O debate “Realidade do Aborto Inseguro: o Impacto da Ilegalidade do Abortamento na Saúde das Mulheres e nos Serviços de Saúde do Rio de Janeiro” aconteceu nessa quarta (7/10), promovido pela Frente Nacional pelo Fim da Criminalização das Mulheres e pela Legalização do Aborto. A Escola de Enfermagem Anna Nery (EEAN) da UFRJ e a Associação Brasileira de Enfermagem do Rio de Janeiro (ABEn/RJ) apoiaram o evento, realizado no auditório Quinhentão do Centro de Ciências da Saúde (CCS) da UFRJ. A programação começou com a exibição do filme “O Aborto dos Outros”.
Rogéria Peixinho, membro da Frente Nacional pelo Fim da Criminalização das Mulheres e pela Legalização do Aborto, lembrou da abertura da Comissão Parlamentar de Inquérito (CPI) do Aborto, destinada a investigar e perseguir movimentos como o que ela realiza. “A CPI está debaixo do pano e a qualquer momento pode vir à tona. As perseguições chegam aos nossos telefones e somos acusadas de fazer apologia ao crime”, relata.
A frente defende a ideia de que nenhuma mulher deve ser presa, humilhada ou punida pela prática de aborto. Deve haver igualdade de tratamento a todos que procuram serviços de saúde pública, inclusive mulheres que se decidem pelo aborto.
O catolicismo segue uma ideologia de oposição à prática do aborto. Maria Antonieta Rubio Tyrrel, diretora da EEAN, argumentou que, na Itália, país onde está situado o Estado do Vaticano, o aborto é legalizado. “Trata-se de uma perspectiva de luta pelos direitos humanos”, diz ela. Segundo a diretora, a EEAN tem um compromisso com a população, por ser parte de uma instituição pública; portanto precisa defender questões que são deste domínio.
Para Iraci França, presidente da ABEn, é preciso refletir sobre a democracia, os direitos e o entendimento de certa autonomia do cidadão. Ela considera o aborto um grave problema de saúde pública e acredita que é preciso desvincular a ideia de enfermagem atrelada à religião, preceito de valor caritativo e filantrópico. De acordo com ela, essa associação foi bastante marcante ao longo da história.

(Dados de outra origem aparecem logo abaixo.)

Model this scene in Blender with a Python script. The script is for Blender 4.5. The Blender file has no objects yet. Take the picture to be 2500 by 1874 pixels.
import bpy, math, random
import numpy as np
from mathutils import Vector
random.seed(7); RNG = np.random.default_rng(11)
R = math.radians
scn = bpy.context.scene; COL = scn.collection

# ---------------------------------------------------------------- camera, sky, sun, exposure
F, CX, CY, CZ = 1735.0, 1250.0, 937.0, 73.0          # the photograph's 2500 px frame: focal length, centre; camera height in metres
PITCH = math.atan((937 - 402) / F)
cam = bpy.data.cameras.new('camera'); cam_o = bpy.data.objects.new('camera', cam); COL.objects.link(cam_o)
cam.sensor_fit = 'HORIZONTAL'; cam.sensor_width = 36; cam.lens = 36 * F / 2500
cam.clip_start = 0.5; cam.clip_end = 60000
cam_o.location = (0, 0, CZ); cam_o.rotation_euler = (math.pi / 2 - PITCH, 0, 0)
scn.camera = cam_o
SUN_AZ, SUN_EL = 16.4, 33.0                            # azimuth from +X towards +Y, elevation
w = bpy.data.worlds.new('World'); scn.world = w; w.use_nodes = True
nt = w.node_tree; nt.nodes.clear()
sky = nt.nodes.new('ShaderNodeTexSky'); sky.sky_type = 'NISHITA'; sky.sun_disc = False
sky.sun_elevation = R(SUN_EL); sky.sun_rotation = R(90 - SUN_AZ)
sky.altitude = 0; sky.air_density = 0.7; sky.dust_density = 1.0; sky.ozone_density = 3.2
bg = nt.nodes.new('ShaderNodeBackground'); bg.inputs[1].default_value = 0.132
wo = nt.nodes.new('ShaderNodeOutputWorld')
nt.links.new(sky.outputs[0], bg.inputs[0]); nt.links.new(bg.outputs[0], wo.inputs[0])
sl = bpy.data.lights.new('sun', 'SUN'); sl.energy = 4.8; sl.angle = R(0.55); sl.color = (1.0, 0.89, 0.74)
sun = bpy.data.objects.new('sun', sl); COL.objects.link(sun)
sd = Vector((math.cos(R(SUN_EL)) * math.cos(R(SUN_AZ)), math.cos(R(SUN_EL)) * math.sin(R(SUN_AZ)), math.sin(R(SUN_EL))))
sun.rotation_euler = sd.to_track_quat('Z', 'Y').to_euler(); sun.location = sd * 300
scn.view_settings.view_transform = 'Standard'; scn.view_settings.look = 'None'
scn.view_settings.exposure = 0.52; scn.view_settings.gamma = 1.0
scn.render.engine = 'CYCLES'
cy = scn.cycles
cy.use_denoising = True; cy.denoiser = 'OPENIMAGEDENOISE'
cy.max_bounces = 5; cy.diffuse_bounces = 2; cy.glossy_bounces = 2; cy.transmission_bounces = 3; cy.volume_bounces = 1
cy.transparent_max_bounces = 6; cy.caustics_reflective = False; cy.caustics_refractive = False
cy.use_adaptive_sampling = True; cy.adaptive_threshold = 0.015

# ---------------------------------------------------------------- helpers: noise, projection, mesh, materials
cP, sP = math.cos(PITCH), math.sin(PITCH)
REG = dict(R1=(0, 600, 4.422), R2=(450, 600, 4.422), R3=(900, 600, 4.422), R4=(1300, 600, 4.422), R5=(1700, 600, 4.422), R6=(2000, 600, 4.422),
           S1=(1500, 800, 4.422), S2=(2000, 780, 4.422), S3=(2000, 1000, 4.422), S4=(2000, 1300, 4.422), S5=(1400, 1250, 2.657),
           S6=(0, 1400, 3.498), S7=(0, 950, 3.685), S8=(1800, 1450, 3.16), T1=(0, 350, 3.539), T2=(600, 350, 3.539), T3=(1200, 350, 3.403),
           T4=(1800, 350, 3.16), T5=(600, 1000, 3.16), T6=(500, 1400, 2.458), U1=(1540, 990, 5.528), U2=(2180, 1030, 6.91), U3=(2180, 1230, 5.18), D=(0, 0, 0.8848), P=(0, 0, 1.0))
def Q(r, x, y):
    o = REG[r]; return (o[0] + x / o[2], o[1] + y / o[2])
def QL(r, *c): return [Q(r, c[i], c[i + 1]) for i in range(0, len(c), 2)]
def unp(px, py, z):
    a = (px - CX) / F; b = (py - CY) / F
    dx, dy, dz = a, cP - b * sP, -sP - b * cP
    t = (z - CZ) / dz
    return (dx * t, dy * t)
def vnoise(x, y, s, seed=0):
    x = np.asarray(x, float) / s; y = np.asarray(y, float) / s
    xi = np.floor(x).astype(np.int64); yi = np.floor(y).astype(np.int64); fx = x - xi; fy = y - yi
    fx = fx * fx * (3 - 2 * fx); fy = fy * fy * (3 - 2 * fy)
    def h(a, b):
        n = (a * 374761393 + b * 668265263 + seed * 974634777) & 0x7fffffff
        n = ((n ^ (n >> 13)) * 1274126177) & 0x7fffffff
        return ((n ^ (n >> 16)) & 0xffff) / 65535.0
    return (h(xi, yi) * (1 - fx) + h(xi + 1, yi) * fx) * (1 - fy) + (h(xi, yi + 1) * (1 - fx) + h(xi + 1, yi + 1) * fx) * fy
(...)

O advogado Rulian Emmerick, mestre em Direito Constitucional, acredita que pode haver um retrocesso na lei, uma vez que, apesar da repugnância da prática do aborto por parte da igreja e do Estado, ela ainda não era tida como crime no Brasil colonial. “Mesmo com todas as condenações morais ao aborto por parte da Igreja Católica durante muito tempo, o abortamento só passou a ser criminalizado no Brasil Império, a partir da vigência do Código Criminal de 1830”, aponta.
Contudo, o dispositivo deixava dúvidas se a condenação valia inclusive para o autoaborto, ou só atingia a terceiros que realizavam o aborto na mulher, independentemente de seu consentimento. Segundo Rulian, o dispositivo só era claro quando o crime era praticado por terceiros. “Somente a partir do século XIX, quando o Brasil passa à categoria de República, é que o autoaborto passará a ter status de crime, conforme tipificado no Código Penal”, conclui.